** EXERCISE TASK **
Any pictures in the records below should be skipped; write out everything else exactly.

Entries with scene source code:
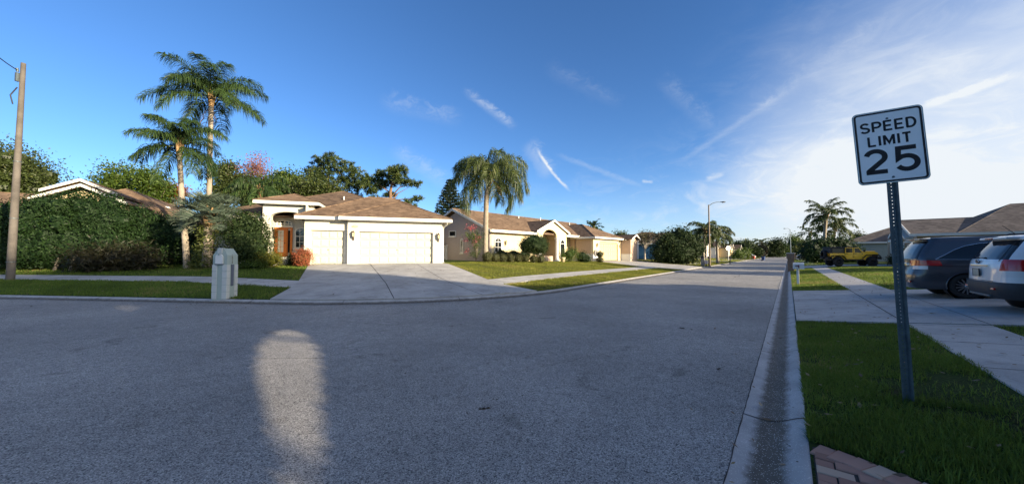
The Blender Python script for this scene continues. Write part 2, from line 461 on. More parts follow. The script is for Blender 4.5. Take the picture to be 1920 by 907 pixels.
def shingles(name, c0, c1):
    m, nt, b = new_mat(name); N = nt.nodes; L = nt.links.new
    tc = N.new('ShaderNodeTexCoord')
    mp = N.new('ShaderNodeMapping'); mp.inputs['Scale'].default_value = (3.2, 3.2, 17)
    L(tc.outputs['Object'], mp.inputs[0])
    v = N.new('ShaderNodeTexVoronoi'); v.inputs['Scale'].default_value = 1.0; v.inputs['Randomness'].default_value = .9
    L(mp.outputs[0], v.inputs['Vector'])
    sep = N.new('ShaderNodeSeparateColor'); L(v.outputs['Color'], sep.inputs[0])
    n = N.new('ShaderNodeTexNoise'); n.inputs['Scale'].default_value = .7; n.inputs['Detail'].default_value = 6
    L(tc.outputs['Object'], n.inputs['Vector'])
    ad = N.new('ShaderNodeMath'); ad.operation = 'MULTIPLY_ADD'; L(n.outputs[0], ad.inputs[0]); ad.inputs[1].default_value = .8
    s2 = N.new('ShaderNodeMath'); s2.operation = 'MULTIPLY'; L(sep.outputs[0], s2.inputs[0]); s2.inputs[1].default_value = .6
    L(s2.outputs[0], ad.inputs[2])
    r = N.new('ShaderNodeValToRGB'); r.color_ramp.elements[0].position = .3; r.color_ramp.elements[1].position = 1.
    r.color_ramp.elements[0].color = (*c0, 1); r.color_ramp.elements[1].color = (*c1, 1)
    L(ad.outputs[0], r.inputs[0]); L(r.outputs[0], b.inputs['Base Color'])
    b.inputs['Roughness'].default_value = .9; b.inputs['Specular IOR Level'].default_value = .2
    # courses
    sx = N.new('ShaderNodeSeparateXYZ'); L(tc.outputs['Object'], sx.inputs[0])
    fr = N.new('ShaderNodeMath'); fr.operation = 'MULTIPLY'; L(sx.outputs[2], fr.inputs[0]); fr.inputs[1].default_value = 17.
    fm = N.new('ShaderNodeMath'); fm.operation = 'FRACT'; L(fr.outputs[0], fm.inputs[0])
    bp = N.new('ShaderNodeBump'); bp.inputs['Strength'].default_value = .5; bp.inputs['Distance'].default_value = .015
    ad2 = N.new('ShaderNodeMath'); ad2.operation = 'ADD'; L(fm.outputs[0], ad2.inputs[0]); L(sep.outputs[1], ad2.inputs[1])
    L(ad2.outputs[0], bp.inputs['Height']); L(bp.outputs[0], b.inputs['Normal'])
    return m
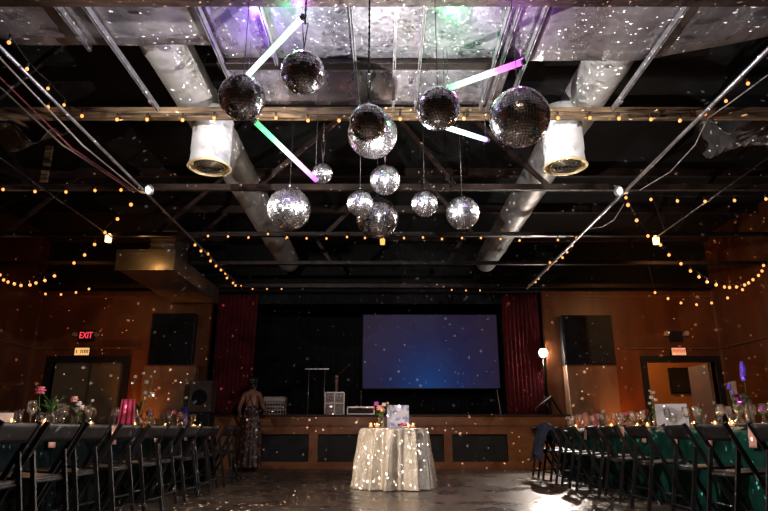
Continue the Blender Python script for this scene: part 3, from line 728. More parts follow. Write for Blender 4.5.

** REPLY TO THE EXERCISE **
The Blender Python script for this scene continues. Write part 2, from line 461 on. More parts follow. The script is for Blender 4.5. Take the picture to be 1920 by 907 pixels.
def shingles(name, c0, c1):
    m, nt, b = new_mat(name); N = nt.nodes; L = nt.links.new
    tc = N.new('ShaderNodeTexCoord')
    mp = N.new('ShaderNodeMapping'); mp.inputs['Scale'].default_value = (3.2, 3.2, 17)
    L(tc.outputs['Object'], mp.inputs[0])
    v = N.new('ShaderNodeTexVoronoi'); v.inputs['Scale'].default_value = 1.0; v.inputs['Randomness'].default_value = .9
    L(mp.outputs[0], v.inputs['Vector'])
    sep = N.new('ShaderNodeSeparateColor'); L(v.outputs['Color'], sep.inputs[0])
    n = N.new('ShaderNodeTexNoise'); n.inputs['Scale'].default_value = .7; n.inputs['Detail'].default_value = 6
    L(tc.outputs['Object'], n.inputs['Vector'])
    ad = N.new('ShaderNodeMath'); ad.operation = 'MULTIPLY_ADD'; L(n.outputs[0], ad.inputs[0]); ad.inputs[1].default_value = .8
    s2 = N.new('ShaderNodeMath'); s2.operation = 'MULTIPLY'; L(sep.outputs[0], s2.inputs[0]); s2.inputs[1].default_value = .6
    L(s2.outputs[0], ad.inputs[2])
    r = N.new('ShaderNodeValToRGB'); r.color_ramp.elements[0].position = .3; r.color_ramp.elements[1].position = 1.
    r.color_ramp.elements[0].color = (*c0, 1); r.color_ramp.elements[1].color = (*c1, 1)
    L(ad.outputs[0], r.inputs[0]); L(r.outputs[0], b.inputs['Base Color'])
    b.inputs['Roughness'].default_value = .9; b.inputs['Specular IOR Level'].default_value = .2
    # courses
    sx = N.new('ShaderNodeSeparateXYZ'); L(tc.outputs['Object'], sx.inputs[0])
    fr = N.new('ShaderNodeMath'); fr.operation = 'MULTIPLY'; L(sx.outputs[2], fr.inputs[0]); fr.inputs[1].default_value = 17.
    fm = N.new('ShaderNodeMath'); fm.operation = 'FRACT'; L(fr.outputs[0], fm.inputs[0])
    bp = N.new('ShaderNodeBump'); bp.inputs['Strength'].default_value = .5; bp.inputs['Distance'].default_value = .015
    ad2 = N.new('ShaderNodeMath'); ad2.operation = 'ADD'; L(fm.outputs[0], ad2.inputs[0]); L(sep.outputs[1], ad2.inputs[1])
    L(ad2.outputs[0], bp.inputs['Height']); L(bp.outputs[0], b.inputs['Normal'])
    return m
Continue the Blender Python script for this scene: part 3, from line 728. More parts follow. Write for Blender 4.5.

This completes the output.